## Problem to work on
Retype the complete listing exactly as it appears.
--- Material provided ---
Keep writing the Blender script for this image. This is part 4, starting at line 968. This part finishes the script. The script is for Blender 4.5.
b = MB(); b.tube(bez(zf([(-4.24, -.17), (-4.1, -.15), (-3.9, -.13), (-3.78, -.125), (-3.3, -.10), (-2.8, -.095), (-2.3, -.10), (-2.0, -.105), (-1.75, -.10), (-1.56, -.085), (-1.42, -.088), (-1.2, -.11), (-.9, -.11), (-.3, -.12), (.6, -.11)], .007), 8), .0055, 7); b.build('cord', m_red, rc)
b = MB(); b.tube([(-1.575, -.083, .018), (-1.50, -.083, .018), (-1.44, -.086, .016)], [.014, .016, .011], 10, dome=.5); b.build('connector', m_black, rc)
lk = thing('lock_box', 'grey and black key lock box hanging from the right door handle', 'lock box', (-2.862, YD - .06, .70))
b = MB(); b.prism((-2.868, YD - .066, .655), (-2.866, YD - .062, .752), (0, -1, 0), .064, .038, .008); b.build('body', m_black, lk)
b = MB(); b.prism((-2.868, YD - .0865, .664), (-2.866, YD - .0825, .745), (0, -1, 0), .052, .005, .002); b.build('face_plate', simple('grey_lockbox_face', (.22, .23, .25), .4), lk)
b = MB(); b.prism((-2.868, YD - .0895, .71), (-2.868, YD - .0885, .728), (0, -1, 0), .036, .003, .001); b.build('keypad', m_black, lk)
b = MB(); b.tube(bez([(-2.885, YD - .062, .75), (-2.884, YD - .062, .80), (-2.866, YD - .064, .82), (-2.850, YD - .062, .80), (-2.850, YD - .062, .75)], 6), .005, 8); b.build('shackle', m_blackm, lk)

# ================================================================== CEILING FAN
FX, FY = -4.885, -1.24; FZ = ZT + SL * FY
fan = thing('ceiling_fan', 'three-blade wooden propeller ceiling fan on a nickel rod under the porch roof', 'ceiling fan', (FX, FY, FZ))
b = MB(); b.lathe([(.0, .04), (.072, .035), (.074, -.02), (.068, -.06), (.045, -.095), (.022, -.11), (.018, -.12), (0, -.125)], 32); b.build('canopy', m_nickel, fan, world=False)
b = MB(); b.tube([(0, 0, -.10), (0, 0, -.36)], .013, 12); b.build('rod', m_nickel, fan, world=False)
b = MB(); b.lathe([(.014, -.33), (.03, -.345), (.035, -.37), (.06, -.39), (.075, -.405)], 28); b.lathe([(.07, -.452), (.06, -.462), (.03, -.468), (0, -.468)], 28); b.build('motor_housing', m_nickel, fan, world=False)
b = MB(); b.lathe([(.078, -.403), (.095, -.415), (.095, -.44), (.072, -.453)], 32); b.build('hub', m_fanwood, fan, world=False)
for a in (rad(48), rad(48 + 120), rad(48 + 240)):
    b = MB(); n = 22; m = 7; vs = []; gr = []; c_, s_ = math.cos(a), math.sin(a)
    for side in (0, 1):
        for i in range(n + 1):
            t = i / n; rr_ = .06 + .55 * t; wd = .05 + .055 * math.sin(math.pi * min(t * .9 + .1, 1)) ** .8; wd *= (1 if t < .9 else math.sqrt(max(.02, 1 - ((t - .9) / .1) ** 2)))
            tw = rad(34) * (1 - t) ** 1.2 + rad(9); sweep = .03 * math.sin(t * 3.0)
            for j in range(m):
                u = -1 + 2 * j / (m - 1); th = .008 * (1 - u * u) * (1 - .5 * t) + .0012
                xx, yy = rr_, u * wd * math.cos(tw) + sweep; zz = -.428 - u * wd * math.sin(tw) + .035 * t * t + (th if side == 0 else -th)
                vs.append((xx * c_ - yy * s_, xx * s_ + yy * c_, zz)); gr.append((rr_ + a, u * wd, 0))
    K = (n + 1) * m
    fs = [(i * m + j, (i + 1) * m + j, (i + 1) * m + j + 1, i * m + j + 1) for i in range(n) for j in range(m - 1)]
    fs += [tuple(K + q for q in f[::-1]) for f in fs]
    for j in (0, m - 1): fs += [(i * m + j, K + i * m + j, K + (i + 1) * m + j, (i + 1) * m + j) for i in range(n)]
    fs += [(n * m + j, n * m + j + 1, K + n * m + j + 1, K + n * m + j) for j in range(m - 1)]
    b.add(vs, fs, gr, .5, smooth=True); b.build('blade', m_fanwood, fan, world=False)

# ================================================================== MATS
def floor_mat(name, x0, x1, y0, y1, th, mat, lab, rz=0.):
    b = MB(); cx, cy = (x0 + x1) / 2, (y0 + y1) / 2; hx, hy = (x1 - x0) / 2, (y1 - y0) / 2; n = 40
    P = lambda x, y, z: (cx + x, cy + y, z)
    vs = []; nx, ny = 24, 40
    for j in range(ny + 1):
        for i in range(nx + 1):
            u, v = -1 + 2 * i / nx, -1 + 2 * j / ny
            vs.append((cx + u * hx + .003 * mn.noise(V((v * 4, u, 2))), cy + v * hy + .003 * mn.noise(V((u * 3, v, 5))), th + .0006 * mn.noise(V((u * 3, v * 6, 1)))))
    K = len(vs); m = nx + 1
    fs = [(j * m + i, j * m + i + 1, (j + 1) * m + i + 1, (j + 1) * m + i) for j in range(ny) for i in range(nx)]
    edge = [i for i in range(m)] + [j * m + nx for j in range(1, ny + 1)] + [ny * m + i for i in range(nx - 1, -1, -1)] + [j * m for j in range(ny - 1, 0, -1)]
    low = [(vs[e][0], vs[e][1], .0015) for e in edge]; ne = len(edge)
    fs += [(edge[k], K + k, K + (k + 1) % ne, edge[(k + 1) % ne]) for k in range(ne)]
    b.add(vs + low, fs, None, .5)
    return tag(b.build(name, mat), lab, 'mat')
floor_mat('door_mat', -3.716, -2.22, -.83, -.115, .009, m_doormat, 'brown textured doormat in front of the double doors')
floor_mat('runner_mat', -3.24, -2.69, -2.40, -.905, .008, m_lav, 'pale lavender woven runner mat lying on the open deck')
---
## Task result
Keep writing the Blender script for this image. This is part 4, starting at line 968. This part finishes the script. The script is for Blender 4.5.
b = MB(); b.tube(bez(zf([(-4.24, -.17), (-4.1, -.15), (-3.9, -.13), (-3.78, -.125), (-3.3, -.10), (-2.8, -.095), (-2.3, -.10), (-2.0, -.105), (-1.75, -.10), (-1.56, -.085), (-1.42, -.088), (-1.2, -.11), (-.9, -.11), (-.3, -.12), (.6, -.11)], .007), 8), .0055, 7); b.build('cord', m_red, rc)
b = MB(); b.tube([(-1.575, -.083, .018), (-1.50, -.083, .018), (-1.44, -.086, .016)], [.014, .016, .011], 10, dome=.5); b.build('connector', m_black, rc)
lk = thing('lock_box', 'grey and black key lock box hanging from the right door handle', 'lock box', (-2.862, YD - .06, .70))
b = MB(); b.prism((-2.868, YD - .066, .655), (-2.866, YD - .062, .752), (0, -1, 0), .064, .038, .008); b.build('body', m_black, lk)
b = MB(); b.prism((-2.868, YD - .0865, .664), (-2.866, YD - .0825, .745), (0, -1, 0), .052, .005, .002); b.build('face_plate', simple('grey_lockbox_face', (.22, .23, .25), .4), lk)
b = MB(); b.prism((-2.868, YD - .0895, .71), (-2.868, YD - .0885, .728), (0, -1, 0), .036, .003, .001); b.build('keypad', m_black, lk)
b = MB(); b.tube(bez([(-2.885, YD - .062, .75), (-2.884, YD - .062, .80), (-2.866, YD - .064, .82), (-2.850, YD - .062, .80), (-2.850, YD - .062, .75)], 6), .005, 8); b.build('shackle', m_blackm, lk)

# ================================================================== CEILING FAN
FX, FY = -4.885, -1.24; FZ = ZT + SL * FY
fan = thing('ceiling_fan', 'three-blade wooden propeller ceiling fan on a nickel rod under the porch roof', 'ceiling fan', (FX, FY, FZ))
b = MB(); b.lathe([(.0, .04), (.072, .035), (.074, -.02), (.068, -.06), (.045, -.095), (.022, -.11), (.018, -.12), (0, -.125)], 32); b.build('canopy', m_nickel, fan, world=False)
b = MB(); b.tube([(0, 0, -.10), (0, 0, -.36)], .013, 12); b.build('rod', m_nickel, fan, world=False)
b = MB(); b.lathe([(.014, -.33), (.03, -.345), (.035, -.37), (.06, -.39), (.075, -.405)], 28); b.lathe([(.07, -.452), (.06, -.462), (.03, -.468), (0, -.468)], 28); b.build('motor_housing', m_nickel, fan, world=False)
b = MB(); b.lathe([(.078, -.403), (.095, -.415), (.095, -.44), (.072, -.453)], 32); b.build('hub', m_fanwood, fan, world=False)
for a in (rad(48), rad(48 + 120), rad(48 + 240)):
    b = MB(); n = 22; m = 7; vs = []; gr = []; c_, s_ = math.cos(a), math.sin(a)
    for side in (0, 1):
        for i in range(n + 1):
            t = i / n; rr_ = .06 + .55 * t; wd = .05 + .055 * math.sin(math.pi * min(t * .9 + .1, 1)) ** .8; wd *= (1 if t < .9 else math.sqrt(max(.02, 1 - ((t - .9) / .1) ** 2)))
            tw = rad(34) * (1 - t) ** 1.2 + rad(9); sweep = .03 * math.sin(t * 3.0)
            for j in range(m):
                u = -1 + 2 * j / (m - 1); th = .008 * (1 - u * u) * (1 - .5 * t) + .0012
                xx, yy = rr_, u * wd * math.cos(tw) + sweep; zz = -.428 - u * wd * math.sin(tw) + .035 * t * t + (th if side == 0 else -th)
                vs.append((xx * c_ - yy * s_, xx * s_ + yy * c_, zz)); gr.append((rr_ + a, u * wd, 0))
    K = (n + 1) * m
    fs = [(i * m + j, (i + 1) * m + j, (i + 1) * m + j + 1, i * m + j + 1) for i in range(n) for j in range(m - 1)]
    fs += [tuple(K + q for q in f[::-1]) for f in fs]
    for j in (0, m - 1): fs += [(i * m + j, K + i * m + j, K + (i + 1) * m + j, (i + 1) * m + j) for i in range(n)]
    fs += [(n * m + j, n * m + j + 1, K + n * m + j + 1, K + n * m + j) for j in range(m - 1)]
    b.add(vs, fs, gr, .5, smooth=True); b.build('blade', m_fanwood, fan, world=False)

# ================================================================== MATS
def floor_mat(name, x0, x1, y0, y1, th, mat, lab, rz=0.):
    b = MB(); cx, cy = (x0 + x1) / 2, (y0 + y1) / 2; hx, hy = (x1 - x0) / 2, (y1 - y0) / 2; n = 40
    P = lambda x, y, z: (cx + x, cy + y, z)
    vs = []; nx, ny = 24, 40
    for j in range(ny + 1):
        for i in range(nx + 1):
            u, v = -1 + 2 * i / nx, -1 + 2 * j / ny
            vs.append((cx + u * hx + .003 * mn.noise(V((v * 4, u, 2))), cy + v * hy + .003 * mn.noise(V((u * 3, v, 5))), th + .0006 * mn.noise(V((u * 3, v * 6, 1)))))
    K = len(vs); m = nx + 1
    fs = [(j * m + i, j * m + i + 1, (j + 1) * m + i + 1, (j + 1) * m + i) for j in range(ny) for i in range(nx)]
    edge = [i for i in range(m)] + [j * m + nx for j in range(1, ny + 1)] + [ny * m + i for i in range(nx - 1, -1, -1)] + [j * m for j in range(ny - 1, 0, -1)]
    low = [(vs[e][0], vs[e][1], .0015) for e in edge]; ne = len(edge)
    fs += [(edge[k], K + k, K + (k + 1) % ne, edge[(k + 1) % ne]) for k in range(ne)]
    b.add(vs + low, fs, None, .5)
    return tag(b.build(name, mat), lab, 'mat')
floor_mat('door_mat', -3.716, -2.22, -.83, -.115, .009, m_doormat, 'brown textured doormat in front of the double doors')
floor_mat('runner_mat', -3.24, -2.69, -2.40, -.905, .008, m_lav, 'pale lavender woven runner mat lying on the open deck')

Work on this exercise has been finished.